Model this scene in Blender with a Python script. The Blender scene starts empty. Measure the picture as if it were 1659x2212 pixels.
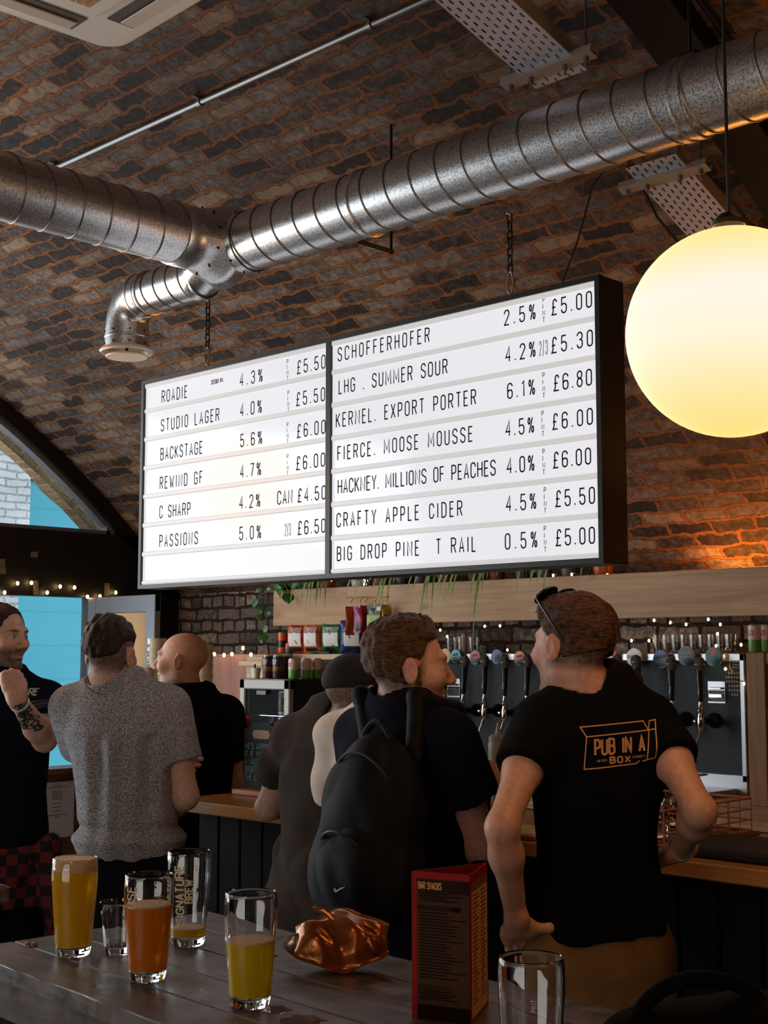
import bpy, math, random
import numpy as np
from mathutils import Vector, Matrix
from mathutils.bvhtree import BVHTree

scene = bpy.context.scene
COL = scene.collection
PI = math.pi
rnd = random.Random(7)

# ------------------------------------------------------------------ camera
F_PX = 2930.0; CX, CY = 829.5, 1106.0
PITCH = math.atan(306 / F_PX); YAW = math.radians(44.2); CAM_Z = 1.62
FH = np.array([-math.sin(YAW), math.cos(YAW), 0.0]); RT = np.array([math.cos(YAW), math.sin(YAW), 0.0])
FW = FH * math.cos(PITCH) + np.array([0, 0, math.sin(PITCH)])
UP = -FH * math.sin(PITCH) + np.array([0, 0, math.cos(PITCH)])
CAM = np.array([0, 0, CAM_Z])
cd = bpy.data.cameras.new('camera'); cam = bpy.data.objects.new('camera', cd); COL.objects.link(cam)
cd.sensor_fit = 'HORIZONTAL'; cd.sensor_width = 24.0; cd.lens = 24.0 * F_PX / 1659.0
cd.clip_start = 0.05; cd.clip_end = 200
M = Matrix(((RT[0], UP[0], -FW[0], 0), (RT[1], UP[1], -FW[1], 0), (RT[2], UP[2], -FW[2], CAM_Z), (0, 0, 0, 1)))
cam.matrix_world = M
scene.camera = cam

# ------------------------------------------------------------------ light and exposure
scene.view_settings.view_transform = 'Standard'
scene.view_settings.look = 'None'
scene.view_settings.gamma = 1.0
scene.view_settings.use_curve_mapping = False
scene.view_settings.exposure = 0.0
W = bpy.data.worlds.new('world'); scene.world = W; W.use_nodes = True
bg = W.node_tree.nodes['Background']
bg.inputs['Color'].default_value = (0.80, 0.92, 1.0, 1); bg.inputs['Strength'].default_value = 1.35

def area_light(name, loc, target, size, size_y, power, color):
    ld = bpy.data.lights.new(name, 'AREA'); ld.shape = 'RECTANGLE'; ld.size = size; ld.size_y = size_y
    ld.energy = power; ld.color = color
    o = bpy.data.objects.new(name, ld); COL.objects.link(o)
    o.location = loc
    o.rotation_euler = (Vector(target) - Vector(loc)).to_track_quat('-Z', 'Y').to_euler()
    return o
# daylight through the glazed front at the left
area_light('window_daylight', (-7.30, 1.5, 1.9), (-2.6, 2.6, 2.7), 5.0, 2.6, 190, (0.93, 0.97, 1.0))
# cool daylight from the open doors behind the camera
area_light('entrance_daylight', (-1.6, -3.2, 1.1), (-3.4, 2.4, 3.3), 3.4, 1.8, 70, (1.0, 0.95, 0.88))
G1, G2, G3, G4 = 9, 17, 8, 19      # watts of the globe lamps

# ------------------------------------------------------------------ pixel helpers: real points on real planes
def ray(x, y): return FW + RT * (x - CX) / F_PX + UP * (CY - y) / F_PX
def onx(x, y, X): r = ray(x, y); return CAM + r * (X / r[0])
def ony(x, y, Y): r = ray(x, y); return CAM + r * (Y / r[1])
def onz(x, y, z): r = ray(x, y); return CAM + r * ((z - CAM_Z) / r[2])
def atd(x, y, d): r = ray(x, y); return CAM + r * (d / (r @ FH))

# ------------------------------------------------------------------ materials
MATS = {}
def rgb(r, g, b):      # sRGB 0-255 to linear
    def c(v):
        v /= 255.0
        return v / 12.92 if v <= 0.04045 else ((v + 0.055) / 1.055) ** 2.4
    return (c(r), c(g), c(b), 1.0)

def N(nt, typ, **kw):
    n = nt.nodes.new(typ)
    for k, v in kw.items(): setattr(n, k, v)
    return n

def mat(name, col, rough=0.6, metal=0.0, var=0.0, scale=8.0, bump=0.0, bscale=60.0, emit=None, estr=0.0,
        trans=0.0, ior=1.45, stretch=(1, 1, 1), coat=0.0, col2=None, spec=0.5, attr=None, sheen=0.0, detail=4.0, alpha=1.0, rvar=0.0):
    if name in MATS: return MATS[name]
    m = bpy.data.materials.new(name); m.use_nodes = True; MATS[name] = m
    nt = m.node_tree; b = nt.nodes['Principled BSDF']
    b.inputs['Roughness'].default_value = rough; b.inputs['Metallic'].default_value = metal
    b.inputs['Transmission Weight'].default_value = trans; b.inputs['IOR'].default_value = ior
    b.inputs['Coat Weight'].default_value = coat; b.inputs['Specular IOR Level'].default_value = spec
    b.inputs['Sheen Weight'].default_value = sheen; b.inputs['Alpha'].default_value = alpha
    b.inputs['Base Color'].default_value = col
    if emit is not None:
        b.inputs['Emission Color'].default_value = emit; b.inputs['Emission Strength'].default_value = estr
    tc = N(nt, 'ShaderNodeTexCoord'); mp = N(nt, 'ShaderNodeMapping'); mp.inputs['Scale'].default_value = stretch
    nt.links.new(tc.outputs['Object'], mp.inputs['Vector'])
    base = None
    if attr:
        a = N(nt, 'ShaderNodeAttribute', attribute_name=attr); base = a.outputs['Color']
    if var > 0 or col2 is not None:
        no = N(nt, 'ShaderNodeTexNoise'); no.inputs['Scale'].default_value = scale; no.inputs['Detail'].default_value = detail
        nt.links.new(mp.outputs['Vector'], no.inputs['Vector'])
        cr = N(nt, 'ShaderNodeValToRGB'); cr.color_ramp.elements[0].position = 0.35; cr.color_ramp.elements[1].position = 0.68
        if col2 is None:
            cr.color_ramp.elements[0].color = tuple(c * (1 - var) for c in col[:3]) + (1,)
            cr.color_ramp.elements[1].color = tuple(min(1, c * (1 + var)) for c in col[:3]) + (1,)
        else:
            cr.color_ramp.elements[0].color = col; cr.color_ramp.elements[1].color = col2
        nt.links.new(no.outputs['Fac'], cr.inputs['Fac'])
        if base is None: base = cr.outputs['Color']
        else:
            cr.color_ramp.elements[0].color = (1 - var,) * 3 + (1,); cr.color_ramp.elements[1].color = (1 + var,) * 3 + (1,)
            mx = N(nt, 'ShaderNodeMix', data_type='RGBA', blend_type='MULTIPLY'); mx.inputs[0].default_value = 1.0
            nt.links.new(base, mx.inputs[6]); nt.links.new(cr.outputs['Color'], mx.inputs[7]); base = mx.outputs[2]
        if rvar > 0:
            mr = N(nt, 'ShaderNodeMapRange'); mr.inputs['To Min'].default_value = max(0.02, rough - rvar); mr.inputs['To Max'].default_value = min(1, rough + rvar)
            nt.links.new(no.outputs['Fac'], mr.inputs['Value']); nt.links.new(mr.outputs['Result'], b.inputs['Roughness'])
    if base is not None: nt.links.new(base, b.inputs['Base Color'])
    if bump > 0:
        n2 = N(nt, 'ShaderNodeTexNoise'); n2.inputs['Scale'].default_value = bscale; n2.inputs['Detail'].default_value = 3
        nt.links.new(mp.outputs['Vector'], n2.inputs['Vector'])
        bp = N(nt, 'ShaderNodeBump'); bp.inputs['Strength'].default_value = bump; bp.inputs['Distance'].default_value = 0.01
        nt.links.new(n2.outputs['Fac'], bp.inputs['Height']); nt.links.new(bp.outputs['Normal'], b.inputs['Normal'])
    return m

def brick_mat(name, cols, mortar, bw=0.225, rh=0.075, squash=1.0, mort=0.012, patch=None, strength=0.8, distort=0.012, moss=None, rough=0.85):
    """cols: brick colours (dark .. light); UV in metres."""
    m = bpy.data.materials.new(name); m.use_nodes = True; nt = m.node_tree; b = nt.nodes['Principled BSDF']
    b.inputs['Specular IOR Level'].default_value = 0.35
    L = nt.links.new
    tc = N(nt, 'ShaderNodeTexCoord')
    # wobble of the courses
    n0 = N(nt, 'ShaderNodeTexNoise'); n0.inputs['Scale'].default_value = 9.0; n0.inputs['Detail'].default_value = 7; n0.inputs['Roughness'].default_value = 0.65
    L(tc.outputs['UV'], n0.inputs['Vector'])
    sub = N(nt, 'ShaderNodeVectorMath', operation='SUBTRACT'); sub.inputs[1].default_value = (0.5, 0.5, 0.5); L(n0.outputs['Color'], sub.inputs[0])
    sc = N(nt, 'ShaderNodeVectorMath', operation='SCALE'); sc.inputs['Scale'].default_value = distort * 4; L(sub.outputs[0], sc.inputs[0])
    add = N(nt, 'ShaderNodeVectorMath', operation='ADD'); L(tc.outputs['UV'], add.inputs[0]); L(sc.outputs[0], add.inputs[1])
    bt = N(nt, 'ShaderNodeTexBrick'); L(add.outputs[0], bt.inputs['Vector'])
    bt.offset = 0.5; bt.squash = squash; bt.squash_frequency = 2
    bt.inputs['Scale'].default_value = 1.0; bt.inputs['Brick Width'].default_value = bw; bt.inputs['Row Height'].default_value = rh
    bt.inputs['Mortar Size'].default_value = mort; bt.inputs['Mortar Smooth'].default_value = 0.35; bt.inputs['Bias'].default_value = 0.0
    bt.inputs['Color1'].default_value = (0, 0, 0, 1); bt.inputs['Color2'].default_value = (1, 1, 1, 1); bt.inputs['Mortar'].default_value = (0.5, 0.5, 0.5, 1)
    cr = N(nt, 'ShaderNodeValToRGB'); els = cr.color_ramp.elements
    while len(els) < len(cols): els.new(0.5)
    for i, c in enumerate(cols): els[i].position = i / (len(cols) - 1); els[i].color = c
    # speckle on each brick
    n1 = N(nt, 'ShaderNodeTexNoise'); n1.inputs['Scale'].default_value = 28; n1.inputs['Detail'].default_value = 8; n1.inputs['Roughness'].default_value = 0.7
    L(tc.outputs['UV'], n1.inputs['Vector'])
    ma = N(nt, 'ShaderNodeMath', operation='MULTIPLY_ADD'); ma.inputs[1].default_value = 1.9; ma.inputs[2].default_value = -0.95; L(n1.outputs['Fac'], ma.inputs[0])
    ad = N(nt, 'ShaderNodeMath', operation='ADD'); L(bt.outputs['Color'], ad.inputs[0]); L(ma.outputs[0], ad.inputs[1]); L(ad.outputs[0], cr.inputs['Fac'])
    col = cr.outputs['Color']
    # mortar smeared over the bricks
    n2 = N(nt, 'ShaderNodeTexNoise'); n2.inputs['Scale'].default_value = 13; n2.inputs['Detail'].default_value = 9; n2.inputs['Roughness'].default_value = 0.72; n2.inputs['Distortion'].default_value = 1.6
    L(tc.outputs['UV'], n2.inputs['Vector'])
    r2 = N(nt, 'ShaderNodeMapRange'); r2.inputs['From Min'].default_value = 0.60; r2.inputs['From Max'].default_value = 0.68; L(n2.outputs['Fac'], r2.inputs['Value'])
    n3 = N(nt, 'ShaderNodeTexNoise'); n3.inputs['Scale'].default_value = 0.9; n3.inputs['Detail'].default_value = 3; L(tc.outputs['UV'], n3.inputs['Vector'])
    m3 = N(nt, 'ShaderNodeMix', data_type='RGBA', blend_type='MULTIPLY'); m3.inputs[0].default_value = 0.75
    c3 = N(nt, 'ShaderNodeValToRGB'); c3.color_ramp.elements[0].position = 0.36; c3.color_ramp.elements[0].color = (0.42, 0.40, 0.40, 1); c3.color_ramp.elements[1].position = 0.62; c3.color_ramp.elements[1].color = (1.2, 1.15, 1.1, 1)
    L(n3.outputs['Fac'], c3.inputs['Fac'])
    mx = N(nt, 'ShaderNodeMath', operation='MULTIPLY'); mx.inputs[1].default_value = 0.55; L(r2.outputs['Result'], mx.inputs[0])
    smear = N(nt, 'ShaderNodeMath', operation='MAXIMUM'); L(mx.outputs[0], smear.inputs[0]); L(bt.outputs['Fac'], smear.inputs[1])
    mm = N(nt, 'ShaderNodeMix', data_type='RGBA'); L(smear.outputs[0], mm.inputs[0]); L(col, mm.inputs[6])
    mcol = N(nt, 'ShaderNodeValToRGB'); mcol.color_ramp.elements[0].color = tuple(c * 0.45 for c in mortar[:3]) + (1,); mcol.color_ramp.elements[1].color = mortar
    mcol.color_ramp.elements[0].position = 0.3; mcol.color_ramp.elements[1].position = 0.6
    L(n1.outputs['Fac'], mcol.inputs['Fac']); L(mcol.outputs['Color'], mm.inputs[7])
    L(mm.outputs[2], m3.inputs[6]); L(c3.outputs['Color'], m3.inputs[7])
    L(m3.outputs[2], b.inputs['Base Color']); b.inputs['Roughness'].default_value = rough
    # relief
    inv = N(nt, 'ShaderNodeMath', operation='SUBTRACT'); inv.inputs[0].default_value = 1.0; L(bt.outputs['Fac'], inv.inputs[1])
    h1 = N(nt, 'ShaderNodeMath', operation='MULTIPLY_ADD'); h1.inputs[1].default_value = 0.55; L(n2.outputs['Fac'], h1.inputs[0]); L(inv.outputs[0], h1.inputs[2])
    h2 = N(nt, 'ShaderNodeMath', operation='MULTIPLY_ADD'); h2.inputs[1].default_value = 0.6; L(bt.outputs['Color'], h2.inputs[0]); L(h1.outputs[0], h2.inputs[2])
    bp = N(nt, 'ShaderNodeBump'); bp.inputs['Strength'].default_value = strength; bp.inputs['Distance'].default_value = 0.035
    L(h2.outputs[0], bp.inputs['Height']); L(bp.outputs['Normal'], b.inputs['Normal'])
    MATS[name] = m
    return m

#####

## TO BE DONE
Take every line above carrying "scene" and return it.

## CORRECT ANSWER
Model this scene in Blender with a Python script. The Blender scene starts empty. Measure the picture as if it were 1659x2212 pixels.
scene = bpy.context.scene
COL = scene.collection
scene.camera = cam
scene.view_settings.view_transform = 'Standard'
scene.view_settings.look = 'None'
scene.view_settings.gamma = 1.0
scene.view_settings.use_curve_mapping = False
scene.view_settings.exposure = 0.0
W = bpy.data.worlds.new('world'); scene.world = W; W.use_nodes = True